[AVAILABLE DATA]
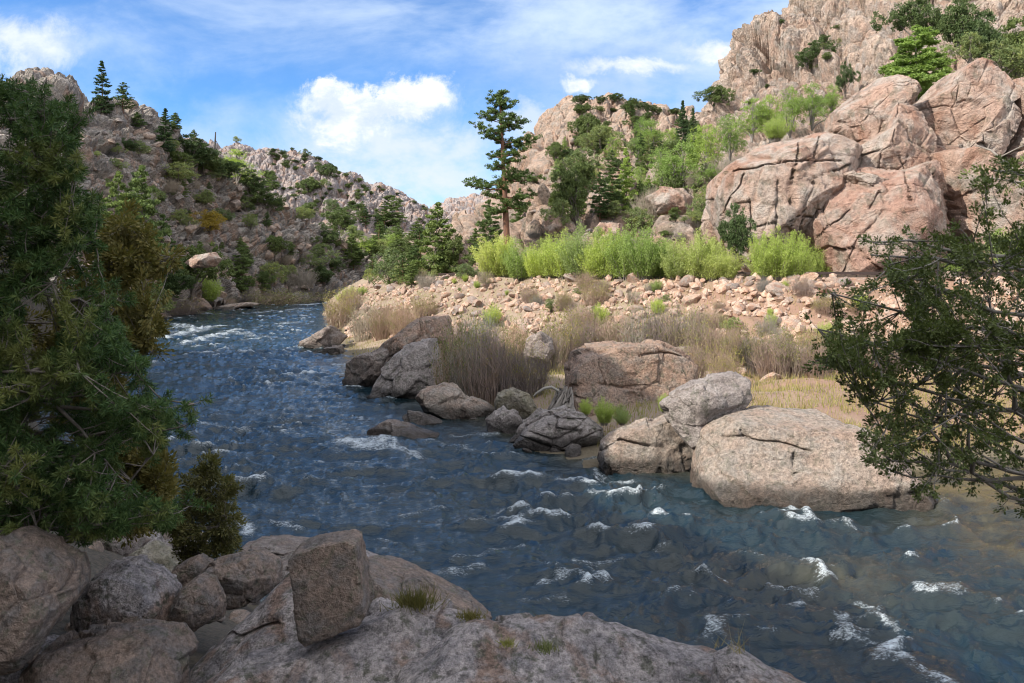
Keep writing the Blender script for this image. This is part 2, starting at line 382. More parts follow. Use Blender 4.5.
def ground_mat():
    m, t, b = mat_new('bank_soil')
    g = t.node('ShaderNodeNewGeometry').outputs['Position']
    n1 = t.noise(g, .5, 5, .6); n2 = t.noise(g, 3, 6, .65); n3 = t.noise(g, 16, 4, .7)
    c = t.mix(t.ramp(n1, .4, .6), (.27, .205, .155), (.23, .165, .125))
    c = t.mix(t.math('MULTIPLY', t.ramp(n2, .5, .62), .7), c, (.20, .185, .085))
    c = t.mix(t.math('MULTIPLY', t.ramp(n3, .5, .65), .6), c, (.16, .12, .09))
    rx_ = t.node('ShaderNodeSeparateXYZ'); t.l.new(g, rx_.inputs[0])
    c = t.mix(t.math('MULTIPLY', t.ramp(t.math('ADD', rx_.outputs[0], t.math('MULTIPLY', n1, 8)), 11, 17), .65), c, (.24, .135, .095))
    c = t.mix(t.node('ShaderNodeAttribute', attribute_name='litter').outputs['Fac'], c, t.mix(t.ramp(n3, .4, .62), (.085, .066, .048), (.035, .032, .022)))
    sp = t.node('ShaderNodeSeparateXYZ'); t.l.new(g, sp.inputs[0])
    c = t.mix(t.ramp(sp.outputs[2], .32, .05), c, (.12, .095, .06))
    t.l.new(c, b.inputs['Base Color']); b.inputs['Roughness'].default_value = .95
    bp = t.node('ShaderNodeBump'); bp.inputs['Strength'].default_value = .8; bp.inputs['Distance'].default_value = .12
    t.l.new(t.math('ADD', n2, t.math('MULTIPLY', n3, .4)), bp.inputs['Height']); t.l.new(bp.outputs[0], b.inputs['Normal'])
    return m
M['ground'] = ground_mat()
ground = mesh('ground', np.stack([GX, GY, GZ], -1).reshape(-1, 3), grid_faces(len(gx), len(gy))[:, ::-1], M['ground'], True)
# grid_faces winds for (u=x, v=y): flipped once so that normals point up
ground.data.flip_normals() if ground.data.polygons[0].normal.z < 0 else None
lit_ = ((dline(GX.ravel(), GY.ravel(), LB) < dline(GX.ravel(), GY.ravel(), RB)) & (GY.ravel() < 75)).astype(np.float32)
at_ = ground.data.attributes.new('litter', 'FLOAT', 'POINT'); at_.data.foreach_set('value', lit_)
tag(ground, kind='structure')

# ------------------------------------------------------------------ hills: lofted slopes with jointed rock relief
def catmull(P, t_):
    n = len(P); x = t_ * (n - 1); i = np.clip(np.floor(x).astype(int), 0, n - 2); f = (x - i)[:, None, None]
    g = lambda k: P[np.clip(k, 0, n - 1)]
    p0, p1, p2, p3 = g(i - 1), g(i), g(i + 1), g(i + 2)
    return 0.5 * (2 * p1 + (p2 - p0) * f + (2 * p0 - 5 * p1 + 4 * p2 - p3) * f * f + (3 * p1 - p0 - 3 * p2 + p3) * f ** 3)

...

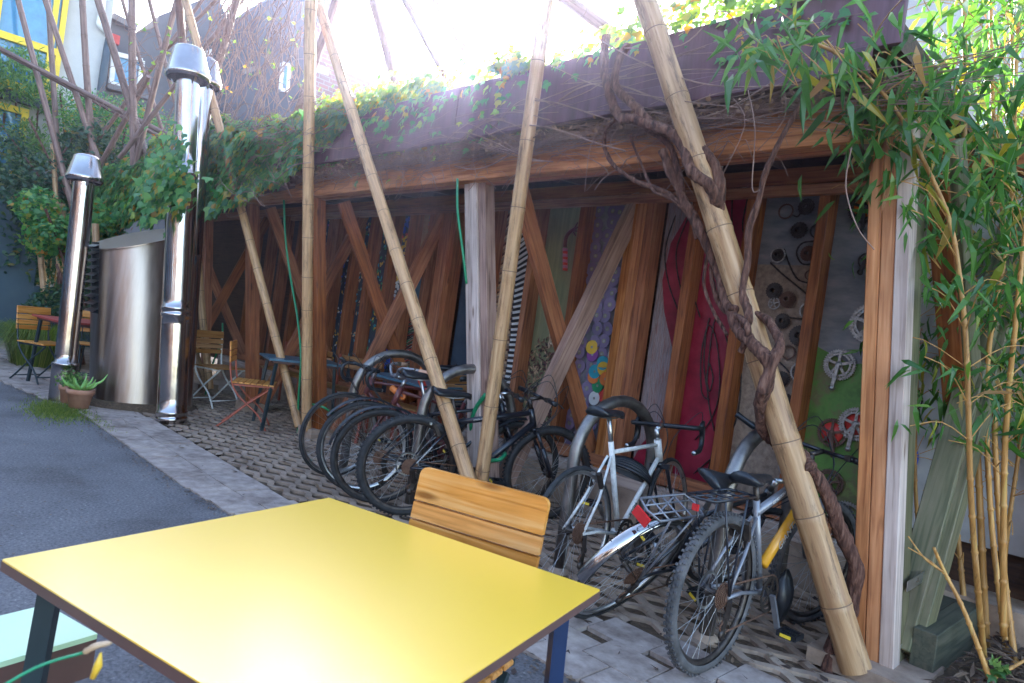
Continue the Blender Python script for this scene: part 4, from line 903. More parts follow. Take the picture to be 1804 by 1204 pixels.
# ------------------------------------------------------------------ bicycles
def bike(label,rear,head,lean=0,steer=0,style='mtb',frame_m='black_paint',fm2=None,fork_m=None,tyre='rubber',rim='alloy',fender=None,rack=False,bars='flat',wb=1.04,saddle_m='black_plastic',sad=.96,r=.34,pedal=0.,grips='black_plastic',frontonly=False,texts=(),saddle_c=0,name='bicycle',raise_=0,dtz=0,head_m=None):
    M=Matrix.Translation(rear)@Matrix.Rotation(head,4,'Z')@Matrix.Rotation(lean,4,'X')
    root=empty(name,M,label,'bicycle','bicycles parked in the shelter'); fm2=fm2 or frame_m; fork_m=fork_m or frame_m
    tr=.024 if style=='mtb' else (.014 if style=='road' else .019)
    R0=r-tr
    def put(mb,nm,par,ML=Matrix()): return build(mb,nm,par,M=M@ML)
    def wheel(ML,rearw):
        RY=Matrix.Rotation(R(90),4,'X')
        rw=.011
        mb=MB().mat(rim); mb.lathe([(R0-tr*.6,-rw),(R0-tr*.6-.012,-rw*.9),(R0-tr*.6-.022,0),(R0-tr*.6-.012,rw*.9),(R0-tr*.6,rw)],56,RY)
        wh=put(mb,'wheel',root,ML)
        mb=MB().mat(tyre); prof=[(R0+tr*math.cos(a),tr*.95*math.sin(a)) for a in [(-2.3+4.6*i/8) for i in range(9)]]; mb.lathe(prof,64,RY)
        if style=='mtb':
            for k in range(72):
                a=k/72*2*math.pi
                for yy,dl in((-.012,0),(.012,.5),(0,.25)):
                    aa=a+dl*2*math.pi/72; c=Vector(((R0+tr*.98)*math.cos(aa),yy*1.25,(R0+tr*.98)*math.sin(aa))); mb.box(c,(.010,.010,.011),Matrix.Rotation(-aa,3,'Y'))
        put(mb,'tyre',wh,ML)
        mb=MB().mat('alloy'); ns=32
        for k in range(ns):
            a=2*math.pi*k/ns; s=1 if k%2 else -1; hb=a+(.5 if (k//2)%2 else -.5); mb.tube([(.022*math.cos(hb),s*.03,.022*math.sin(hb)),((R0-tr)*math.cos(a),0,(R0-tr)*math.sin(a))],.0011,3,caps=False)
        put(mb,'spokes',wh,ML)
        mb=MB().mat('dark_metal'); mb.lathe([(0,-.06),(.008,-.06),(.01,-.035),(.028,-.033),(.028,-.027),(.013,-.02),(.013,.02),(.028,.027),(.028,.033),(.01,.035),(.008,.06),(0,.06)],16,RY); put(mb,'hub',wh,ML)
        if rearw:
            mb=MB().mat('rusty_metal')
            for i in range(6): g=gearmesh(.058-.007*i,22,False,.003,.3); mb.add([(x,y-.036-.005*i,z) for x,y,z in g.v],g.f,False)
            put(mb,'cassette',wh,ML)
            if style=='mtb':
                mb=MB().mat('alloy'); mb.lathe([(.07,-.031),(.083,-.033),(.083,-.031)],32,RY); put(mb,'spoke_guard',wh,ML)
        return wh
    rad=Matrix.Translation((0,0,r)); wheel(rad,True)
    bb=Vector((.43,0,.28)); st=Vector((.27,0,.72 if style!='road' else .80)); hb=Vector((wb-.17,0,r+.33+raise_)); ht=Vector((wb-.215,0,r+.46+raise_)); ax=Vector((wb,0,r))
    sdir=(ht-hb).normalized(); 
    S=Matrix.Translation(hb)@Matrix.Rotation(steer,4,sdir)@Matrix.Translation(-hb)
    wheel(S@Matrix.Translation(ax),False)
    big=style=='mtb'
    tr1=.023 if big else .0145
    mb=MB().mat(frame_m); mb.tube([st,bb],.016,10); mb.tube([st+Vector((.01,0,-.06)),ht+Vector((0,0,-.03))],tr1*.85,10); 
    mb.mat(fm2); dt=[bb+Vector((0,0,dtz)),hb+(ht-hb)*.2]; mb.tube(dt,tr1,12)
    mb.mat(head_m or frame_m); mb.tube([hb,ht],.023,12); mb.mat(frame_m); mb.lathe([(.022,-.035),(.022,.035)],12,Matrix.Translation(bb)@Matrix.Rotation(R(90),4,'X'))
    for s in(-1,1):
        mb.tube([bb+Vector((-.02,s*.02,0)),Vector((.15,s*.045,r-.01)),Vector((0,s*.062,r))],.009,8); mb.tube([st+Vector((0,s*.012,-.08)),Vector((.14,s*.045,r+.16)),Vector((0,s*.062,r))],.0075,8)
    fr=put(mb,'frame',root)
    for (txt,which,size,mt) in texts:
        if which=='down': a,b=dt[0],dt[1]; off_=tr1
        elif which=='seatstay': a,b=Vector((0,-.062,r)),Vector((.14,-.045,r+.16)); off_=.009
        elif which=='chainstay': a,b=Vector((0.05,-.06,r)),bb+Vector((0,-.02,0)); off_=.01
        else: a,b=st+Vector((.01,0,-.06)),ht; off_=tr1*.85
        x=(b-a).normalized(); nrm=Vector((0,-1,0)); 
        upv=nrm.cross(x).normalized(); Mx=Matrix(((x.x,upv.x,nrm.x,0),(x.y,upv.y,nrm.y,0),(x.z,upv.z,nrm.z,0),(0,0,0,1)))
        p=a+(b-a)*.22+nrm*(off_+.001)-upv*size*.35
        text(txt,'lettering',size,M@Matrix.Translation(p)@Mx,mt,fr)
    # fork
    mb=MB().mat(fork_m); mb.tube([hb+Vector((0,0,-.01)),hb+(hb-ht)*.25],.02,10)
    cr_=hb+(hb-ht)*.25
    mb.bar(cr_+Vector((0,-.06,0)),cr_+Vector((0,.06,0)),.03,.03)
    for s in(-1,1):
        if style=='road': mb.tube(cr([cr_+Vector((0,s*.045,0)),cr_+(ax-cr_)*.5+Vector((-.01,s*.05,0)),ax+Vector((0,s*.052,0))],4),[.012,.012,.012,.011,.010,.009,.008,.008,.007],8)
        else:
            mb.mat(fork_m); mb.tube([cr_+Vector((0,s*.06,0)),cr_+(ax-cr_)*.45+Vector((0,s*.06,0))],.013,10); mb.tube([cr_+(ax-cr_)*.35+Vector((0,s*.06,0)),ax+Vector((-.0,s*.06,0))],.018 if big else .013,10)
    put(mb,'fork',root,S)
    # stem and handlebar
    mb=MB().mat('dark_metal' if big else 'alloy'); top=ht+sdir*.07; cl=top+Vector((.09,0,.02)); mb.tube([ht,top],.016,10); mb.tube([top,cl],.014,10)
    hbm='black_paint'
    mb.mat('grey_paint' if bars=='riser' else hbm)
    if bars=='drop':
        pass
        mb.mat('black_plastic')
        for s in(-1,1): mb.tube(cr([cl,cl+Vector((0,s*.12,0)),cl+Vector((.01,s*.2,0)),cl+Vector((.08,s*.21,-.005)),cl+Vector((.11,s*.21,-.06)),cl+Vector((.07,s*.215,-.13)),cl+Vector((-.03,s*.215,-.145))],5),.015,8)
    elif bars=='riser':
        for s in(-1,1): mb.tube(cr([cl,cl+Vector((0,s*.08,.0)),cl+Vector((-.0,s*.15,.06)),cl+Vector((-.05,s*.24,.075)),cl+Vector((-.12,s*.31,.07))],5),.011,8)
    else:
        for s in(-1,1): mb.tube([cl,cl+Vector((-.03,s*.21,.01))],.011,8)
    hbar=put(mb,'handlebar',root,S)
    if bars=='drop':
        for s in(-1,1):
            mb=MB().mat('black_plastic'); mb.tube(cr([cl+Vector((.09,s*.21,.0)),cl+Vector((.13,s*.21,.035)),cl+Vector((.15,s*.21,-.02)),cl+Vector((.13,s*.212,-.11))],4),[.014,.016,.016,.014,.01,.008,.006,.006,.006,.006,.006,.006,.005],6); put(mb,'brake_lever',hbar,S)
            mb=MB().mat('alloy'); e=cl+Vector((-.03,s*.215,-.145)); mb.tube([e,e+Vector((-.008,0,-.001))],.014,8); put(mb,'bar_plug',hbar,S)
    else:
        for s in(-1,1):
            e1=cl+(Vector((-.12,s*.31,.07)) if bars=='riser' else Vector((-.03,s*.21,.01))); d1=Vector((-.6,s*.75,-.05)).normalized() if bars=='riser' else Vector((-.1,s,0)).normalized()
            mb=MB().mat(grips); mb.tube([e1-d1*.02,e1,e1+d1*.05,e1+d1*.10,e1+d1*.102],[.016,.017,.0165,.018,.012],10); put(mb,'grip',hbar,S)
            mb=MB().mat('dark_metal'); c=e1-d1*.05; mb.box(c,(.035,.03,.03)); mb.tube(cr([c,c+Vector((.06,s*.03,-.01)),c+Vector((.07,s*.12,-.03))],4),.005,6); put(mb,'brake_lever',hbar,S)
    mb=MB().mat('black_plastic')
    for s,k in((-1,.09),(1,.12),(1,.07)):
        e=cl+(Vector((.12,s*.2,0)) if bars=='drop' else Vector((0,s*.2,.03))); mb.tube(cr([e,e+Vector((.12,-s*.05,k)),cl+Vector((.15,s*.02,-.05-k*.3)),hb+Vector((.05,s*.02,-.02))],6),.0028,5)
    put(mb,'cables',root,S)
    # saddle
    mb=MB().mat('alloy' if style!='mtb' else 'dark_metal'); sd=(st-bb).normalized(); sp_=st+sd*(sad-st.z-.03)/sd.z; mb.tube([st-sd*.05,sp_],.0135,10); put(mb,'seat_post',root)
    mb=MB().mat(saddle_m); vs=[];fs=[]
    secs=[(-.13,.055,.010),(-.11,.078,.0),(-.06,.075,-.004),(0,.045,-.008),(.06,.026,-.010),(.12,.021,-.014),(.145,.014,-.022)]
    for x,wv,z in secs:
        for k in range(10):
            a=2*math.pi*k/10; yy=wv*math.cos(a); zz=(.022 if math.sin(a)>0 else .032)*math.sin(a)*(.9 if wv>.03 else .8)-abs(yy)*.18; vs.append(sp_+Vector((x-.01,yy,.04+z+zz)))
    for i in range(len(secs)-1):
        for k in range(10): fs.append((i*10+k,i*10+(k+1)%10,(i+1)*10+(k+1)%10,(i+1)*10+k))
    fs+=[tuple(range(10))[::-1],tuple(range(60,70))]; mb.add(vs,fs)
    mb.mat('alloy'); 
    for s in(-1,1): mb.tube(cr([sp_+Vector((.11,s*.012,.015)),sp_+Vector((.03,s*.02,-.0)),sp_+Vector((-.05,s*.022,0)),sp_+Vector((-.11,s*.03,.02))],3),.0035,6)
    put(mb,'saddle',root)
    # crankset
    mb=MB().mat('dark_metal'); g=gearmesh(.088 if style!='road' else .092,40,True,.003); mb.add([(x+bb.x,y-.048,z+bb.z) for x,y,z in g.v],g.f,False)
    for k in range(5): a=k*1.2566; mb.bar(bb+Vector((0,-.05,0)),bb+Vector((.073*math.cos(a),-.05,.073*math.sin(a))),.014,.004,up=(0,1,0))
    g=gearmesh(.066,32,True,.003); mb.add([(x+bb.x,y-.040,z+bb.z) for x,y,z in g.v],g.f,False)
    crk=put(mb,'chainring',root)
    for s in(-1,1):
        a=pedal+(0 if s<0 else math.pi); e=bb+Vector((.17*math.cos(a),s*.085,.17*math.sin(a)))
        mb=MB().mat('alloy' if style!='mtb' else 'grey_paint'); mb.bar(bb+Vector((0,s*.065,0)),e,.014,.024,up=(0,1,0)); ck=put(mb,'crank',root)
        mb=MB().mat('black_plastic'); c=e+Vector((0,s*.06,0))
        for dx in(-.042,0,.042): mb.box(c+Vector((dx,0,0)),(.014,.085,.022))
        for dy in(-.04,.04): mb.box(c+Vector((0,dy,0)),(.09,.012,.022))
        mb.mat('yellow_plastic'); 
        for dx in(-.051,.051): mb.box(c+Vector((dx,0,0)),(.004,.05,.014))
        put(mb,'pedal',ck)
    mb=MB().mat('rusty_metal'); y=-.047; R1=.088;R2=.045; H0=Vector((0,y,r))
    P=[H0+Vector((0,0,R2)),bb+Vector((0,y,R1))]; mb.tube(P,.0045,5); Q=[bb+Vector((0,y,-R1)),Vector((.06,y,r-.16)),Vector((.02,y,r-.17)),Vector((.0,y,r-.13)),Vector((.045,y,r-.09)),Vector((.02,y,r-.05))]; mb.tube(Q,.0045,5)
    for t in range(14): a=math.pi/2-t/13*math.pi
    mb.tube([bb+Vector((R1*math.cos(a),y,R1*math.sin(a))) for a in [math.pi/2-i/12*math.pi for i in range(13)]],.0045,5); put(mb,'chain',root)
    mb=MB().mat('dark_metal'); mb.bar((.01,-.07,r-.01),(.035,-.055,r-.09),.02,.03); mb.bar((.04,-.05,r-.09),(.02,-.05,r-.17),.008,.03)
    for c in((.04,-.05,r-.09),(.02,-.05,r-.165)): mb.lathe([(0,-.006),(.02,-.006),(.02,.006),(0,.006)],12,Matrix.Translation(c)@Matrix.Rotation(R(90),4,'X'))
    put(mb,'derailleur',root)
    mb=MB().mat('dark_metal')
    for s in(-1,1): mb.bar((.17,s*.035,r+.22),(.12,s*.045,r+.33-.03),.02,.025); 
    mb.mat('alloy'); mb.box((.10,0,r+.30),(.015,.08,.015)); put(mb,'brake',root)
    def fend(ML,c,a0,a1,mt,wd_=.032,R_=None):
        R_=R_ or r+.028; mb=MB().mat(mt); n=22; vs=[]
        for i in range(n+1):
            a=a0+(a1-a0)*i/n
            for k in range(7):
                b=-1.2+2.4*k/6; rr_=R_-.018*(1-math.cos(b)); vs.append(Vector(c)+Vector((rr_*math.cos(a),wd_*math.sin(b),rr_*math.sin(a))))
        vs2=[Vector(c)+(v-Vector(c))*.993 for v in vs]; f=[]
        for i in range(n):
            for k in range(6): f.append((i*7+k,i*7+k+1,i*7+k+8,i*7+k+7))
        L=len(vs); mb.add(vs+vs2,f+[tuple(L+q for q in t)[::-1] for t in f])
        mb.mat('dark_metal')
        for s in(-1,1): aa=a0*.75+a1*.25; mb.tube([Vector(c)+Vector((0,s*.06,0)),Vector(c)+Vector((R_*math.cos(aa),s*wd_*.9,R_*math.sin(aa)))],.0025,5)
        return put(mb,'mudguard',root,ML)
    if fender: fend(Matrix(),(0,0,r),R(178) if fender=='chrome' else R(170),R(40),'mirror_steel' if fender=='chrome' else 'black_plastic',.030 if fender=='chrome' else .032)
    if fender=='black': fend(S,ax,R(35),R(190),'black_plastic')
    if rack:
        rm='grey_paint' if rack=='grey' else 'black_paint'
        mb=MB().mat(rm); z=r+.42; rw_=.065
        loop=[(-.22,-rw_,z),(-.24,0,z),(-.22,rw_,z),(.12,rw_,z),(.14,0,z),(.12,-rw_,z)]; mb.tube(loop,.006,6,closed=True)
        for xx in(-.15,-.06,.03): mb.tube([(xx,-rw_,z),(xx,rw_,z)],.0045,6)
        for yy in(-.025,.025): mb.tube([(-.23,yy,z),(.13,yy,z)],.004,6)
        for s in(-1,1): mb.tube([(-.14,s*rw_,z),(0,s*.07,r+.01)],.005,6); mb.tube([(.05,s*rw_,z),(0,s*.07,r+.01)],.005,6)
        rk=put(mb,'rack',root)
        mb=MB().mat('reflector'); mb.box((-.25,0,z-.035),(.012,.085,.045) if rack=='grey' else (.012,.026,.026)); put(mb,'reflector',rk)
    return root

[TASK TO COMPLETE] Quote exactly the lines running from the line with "Keep writing the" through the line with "tag(ground, kind='structure')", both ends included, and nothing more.

[WORKED SOLUTION]
Keep writing the Blender script for this image. This is part 2, starting at line 382. More parts follow. Use Blender 4.5.
def ground_mat():
    m, t, b = mat_new('bank_soil')
    g = t.node('ShaderNodeNewGeometry').outputs['Position']
    n1 = t.noise(g, .5, 5, .6); n2 = t.noise(g, 3, 6, .65); n3 = t.noise(g, 16, 4, .7)
    c = t.mix(t.ramp(n1, .4, .6), (.27, .205, .155), (.23, .165, .125))
    c = t.mix(t.math('MULTIPLY', t.ramp(n2, .5, .62), .7), c, (.20, .185, .085))
    c = t.mix(t.math('MULTIPLY', t.ramp(n3, .5, .65), .6), c, (.16, .12, .09))
    rx_ = t.node('ShaderNodeSeparateXYZ'); t.l.new(g, rx_.inputs[0])
    c = t.mix(t.math('MULTIPLY', t.ramp(t.math('ADD', rx_.outputs[0], t.math('MULTIPLY', n1, 8)), 11, 17), .65), c, (.24, .135, .095))
    c = t.mix(t.node('ShaderNodeAttribute', attribute_name='litter').outputs['Fac'], c, t.mix(t.ramp(n3, .4, .62), (.085, .066, .048), (.035, .032, .022)))
    sp = t.node('ShaderNodeSeparateXYZ'); t.l.new(g, sp.inputs[0])
    c = t.mix(t.ramp(sp.outputs[2], .32, .05), c, (.12, .095, .06))
    t.l.new(c, b.inputs['Base Color']); b.inputs['Roughness'].default_value = .95
    bp = t.node('ShaderNodeBump'); bp.inputs['Strength'].default_value = .8; bp.inputs['Distance'].default_value = .12
    t.l.new(t.math('ADD', n2, t.math('MULTIPLY', n3, .4)), bp.inputs['Height']); t.l.new(bp.outputs[0], b.inputs['Normal'])
    return m
M['ground'] = ground_mat()
ground = mesh('ground', np.stack([GX, GY, GZ], -1).reshape(-1, 3), grid_faces(len(gx), len(gy))[:, ::-1], M['ground'], True)
# grid_faces winds for (u=x, v=y): flipped once so that normals point up
ground.data.flip_normals() if ground.data.polygons[0].normal.z < 0 else None
lit_ = ((dline(GX.ravel(), GY.ravel(), LB) < dline(GX.ravel(), GY.ravel(), RB)) & (GY.ravel() < 75)).astype(np.float32)
at_ = ground.data.attributes.new('litter', 'FLOAT', 'POINT'); at_.data.foreach_set('value', lit_)
tag(ground, kind='structure')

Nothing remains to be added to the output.